The government is claiming boys from an LDS sponsored Boy Scout troop start the fire that wound up burning 14-thousand acres of federal and state land in the Unita Mountains.

The initial complaints were filed a year ago against Great Salt Lake Council and the Boy Scouts of America.

Court documents filed today amended those original complaints to add the Corporation of the President of The Church of Jesus Christ of Latter-day Saints and the Peoa Ward as defendants.

A church spokesman says they are investigating the matter.


The June 28, 2002, fire started inside or near the East Fork of the Bear River Boy Scout Camp, about 35 miles south of Evanston, Wyo. The fire blackened 14,200 acres of the Wasatch-Cache National Forest and caused an estimated $150,000 in damage within the Scout camp to 12 camping sites, a rifle range, climbing towers, some latrines and several thousand feet of water lines.

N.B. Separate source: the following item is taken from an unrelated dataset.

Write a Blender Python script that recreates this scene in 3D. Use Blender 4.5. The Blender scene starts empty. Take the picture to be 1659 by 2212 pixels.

Flames forced evacuation of the Scout camp, nearby campgrounds and summer homes, and prompted officials to close most of the north slope of the Uinta Mountains to the public.

Utah law requires the people who start fires to pay for the cost of fighting them. The federal complaint seeks redress of $13.3 million for the costs of fighting the fire and reclamation of the charred land. The state attorney general's office is asking for more than $606,000 to cover the state's firefighting expenses.